Yes, you can think about your moral intuitions, weigh them against each other, and make them internally consistent. But this is kind of like trying to add resolution back in to an extremely pixelated photo--just because it's no longer obviously "wrong" doesn't guarantee that it's "right". And there's the possibility of path-dependence--the parts of the photo you try to improve initially could have a very significant effect on the final product. Even if you think you're willing to discard your initial philosophical conclusions, there's still the possibility of accidentally destroying your initial intuitional data or enculturing yourself with your early results.
To avoid this possibility of path-dependence, you could carefully document your initial intuitions, pursue lots of different paths to making them consistent in parallel, and maybe even choose a "best match". But it's not obvious to me that your initial mix of evolved and encultured values even deserves this preferential treatment.
Currently, I disagree with what seems to be the prevailing view on Less Wrong that achieving a Really Good Consistent Match for our morality is Really Darn Important. I'm not sure that randomness from evolution and enculturation should be treated differently from random factors in the intuition-squaring process. It's randomness all the way through either way, right? The main reason "bad" consistent matches are considered so "bad", I suspect, is that they engender cognitive dissonance (e.g. maybe my current ethics says I should hack Osama Bin Laden to death in his sleep with a knife if I get the chance, but this is an extremely bad match for my evolved/encultured intuitions, so I experience a ton of cognitive dissonance actually doing this). But cognitive dissonance seems to me like just another aversive experience to factor in to my utility calculations.

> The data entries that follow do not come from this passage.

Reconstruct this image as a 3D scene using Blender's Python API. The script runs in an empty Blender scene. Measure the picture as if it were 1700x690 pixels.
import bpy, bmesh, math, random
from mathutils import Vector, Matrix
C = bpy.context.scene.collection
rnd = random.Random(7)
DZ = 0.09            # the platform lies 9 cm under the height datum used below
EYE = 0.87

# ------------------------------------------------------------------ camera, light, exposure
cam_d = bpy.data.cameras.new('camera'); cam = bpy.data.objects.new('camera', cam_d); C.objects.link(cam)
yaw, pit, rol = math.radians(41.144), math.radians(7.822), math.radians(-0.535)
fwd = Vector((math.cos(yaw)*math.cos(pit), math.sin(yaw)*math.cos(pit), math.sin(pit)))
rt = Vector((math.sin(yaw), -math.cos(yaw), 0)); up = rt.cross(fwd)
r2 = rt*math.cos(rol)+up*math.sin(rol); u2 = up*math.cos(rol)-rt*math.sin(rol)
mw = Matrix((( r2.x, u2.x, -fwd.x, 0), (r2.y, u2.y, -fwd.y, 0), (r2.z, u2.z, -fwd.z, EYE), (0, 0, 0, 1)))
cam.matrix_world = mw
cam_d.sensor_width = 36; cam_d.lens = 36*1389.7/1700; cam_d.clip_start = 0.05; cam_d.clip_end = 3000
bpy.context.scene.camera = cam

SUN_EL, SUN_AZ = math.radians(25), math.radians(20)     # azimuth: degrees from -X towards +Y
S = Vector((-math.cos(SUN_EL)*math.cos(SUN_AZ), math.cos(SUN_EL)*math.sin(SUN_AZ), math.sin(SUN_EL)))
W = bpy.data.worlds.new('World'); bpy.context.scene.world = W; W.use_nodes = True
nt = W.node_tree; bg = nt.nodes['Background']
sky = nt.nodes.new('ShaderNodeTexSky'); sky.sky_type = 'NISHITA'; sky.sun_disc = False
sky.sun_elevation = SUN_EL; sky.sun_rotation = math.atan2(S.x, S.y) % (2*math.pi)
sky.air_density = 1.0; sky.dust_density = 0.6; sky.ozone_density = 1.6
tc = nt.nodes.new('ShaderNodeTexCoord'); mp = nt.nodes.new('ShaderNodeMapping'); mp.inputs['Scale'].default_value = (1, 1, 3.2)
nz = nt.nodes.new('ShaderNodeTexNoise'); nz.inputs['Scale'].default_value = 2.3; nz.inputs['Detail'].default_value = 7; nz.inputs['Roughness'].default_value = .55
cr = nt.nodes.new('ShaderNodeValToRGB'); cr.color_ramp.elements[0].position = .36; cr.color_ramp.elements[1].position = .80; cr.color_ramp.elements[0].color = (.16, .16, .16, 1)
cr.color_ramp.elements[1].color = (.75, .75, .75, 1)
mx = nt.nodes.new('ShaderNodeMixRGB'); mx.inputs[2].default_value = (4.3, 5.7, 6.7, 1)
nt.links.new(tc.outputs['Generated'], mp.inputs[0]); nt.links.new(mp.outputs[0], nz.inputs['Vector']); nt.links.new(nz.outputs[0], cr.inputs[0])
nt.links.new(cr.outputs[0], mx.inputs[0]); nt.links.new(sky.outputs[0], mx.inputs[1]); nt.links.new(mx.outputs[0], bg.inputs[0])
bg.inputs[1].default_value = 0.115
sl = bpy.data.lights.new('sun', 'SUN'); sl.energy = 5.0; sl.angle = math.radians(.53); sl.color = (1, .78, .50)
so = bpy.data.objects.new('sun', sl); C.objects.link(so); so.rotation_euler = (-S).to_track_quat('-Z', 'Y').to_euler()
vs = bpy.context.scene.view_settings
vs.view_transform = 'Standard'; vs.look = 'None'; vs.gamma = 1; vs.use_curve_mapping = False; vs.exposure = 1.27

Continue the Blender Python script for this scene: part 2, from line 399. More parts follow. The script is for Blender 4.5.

Now that you've read this, maybe your intuition has changed and you're a moral anti-realist. But in what sense has your intuition "improved" or become more accurate?
I really have zero expertise on any of this, so if you have relevant links please share them. But also, who's to say that matters? In what sense could philosophers have "better" philosophical intuition? The only way I can think of for theirs to be "better" is if they've seen a larger part of the landscape of philosophical questions, and are therefore better equipped to build consistent philosophical models (example).